Rocket launches from Wallops Island with student-inspired satellites from Richmond-area schools [View all]
WALLOPS ISLAND A spacecraft carrying 40 mice, two flying robots and the dreams of hundreds of science students is flying to its scheduled rendezvous with the International Space Station after a flawless launch from a state-owned regional spaceport here on Wednesday afternoon.
The Northrop Grumman Cygnus spacecraft separated from the Antares rocket nine minutes after the 4:46 p.m. launch from the Mid-Atlantic Regional Spaceport, based at the NASA Wallops Flight Facility on this barrier island along Virginias Eastern Shore.

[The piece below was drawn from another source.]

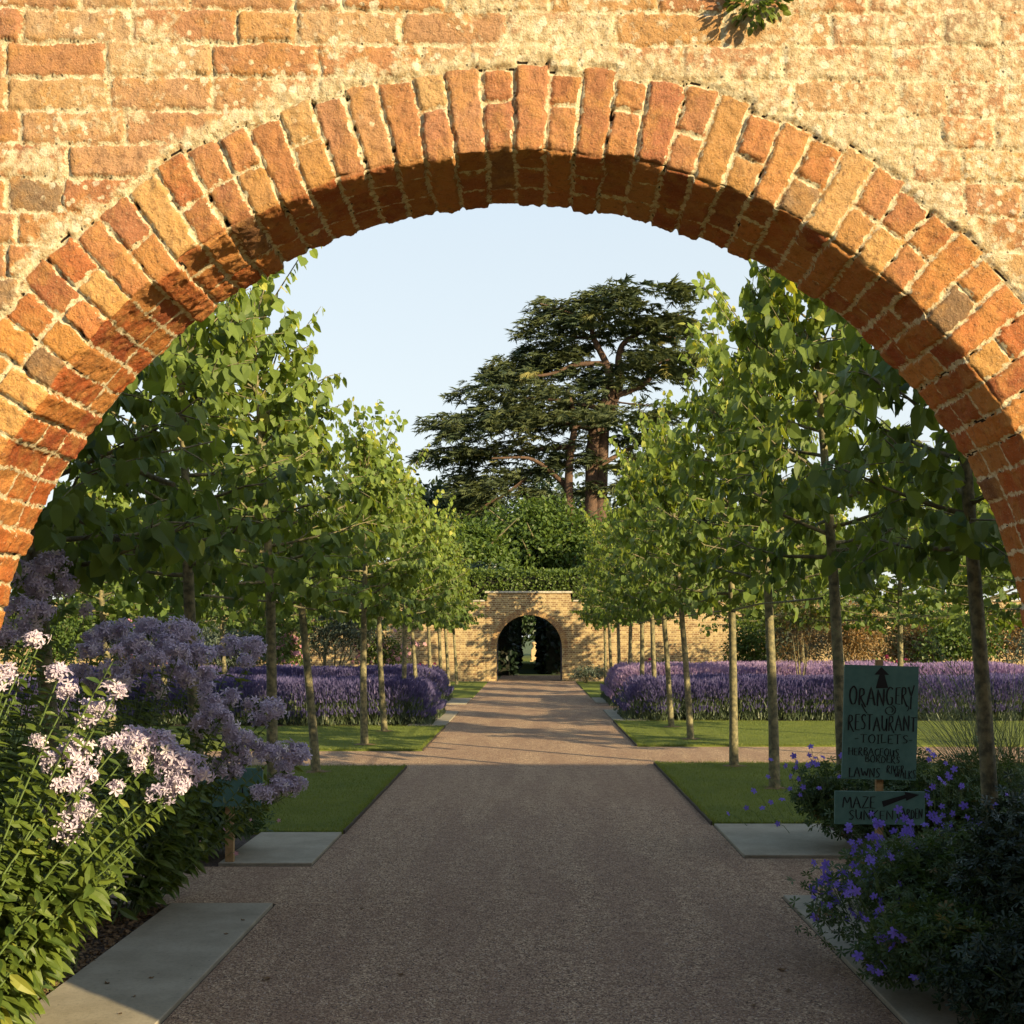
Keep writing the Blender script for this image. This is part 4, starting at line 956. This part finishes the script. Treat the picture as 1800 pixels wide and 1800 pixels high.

The spacecraft, named after U.S. astronaut Roger Chaffee, is scheduled to dock with the space station orbiting Earth early Friday.
Before approaching the space station, Cygnus will deploy 63 miniature satellites, called ThinSats, that students in Virginia and other states helped to design for an inaugural experiment for bringing huge amounts of data from the Earths outer atmosphere into classrooms across the state and country.
Hundreds of students, their teachers and families gathered on Wallops Island to witness the launch, representing the 11th and final mission to resupply the space station under the first of two contracts between NASA and Northrop Grumman; all but one of the missions launched from Wallops. The first mission of a second contract is scheduled for this fall.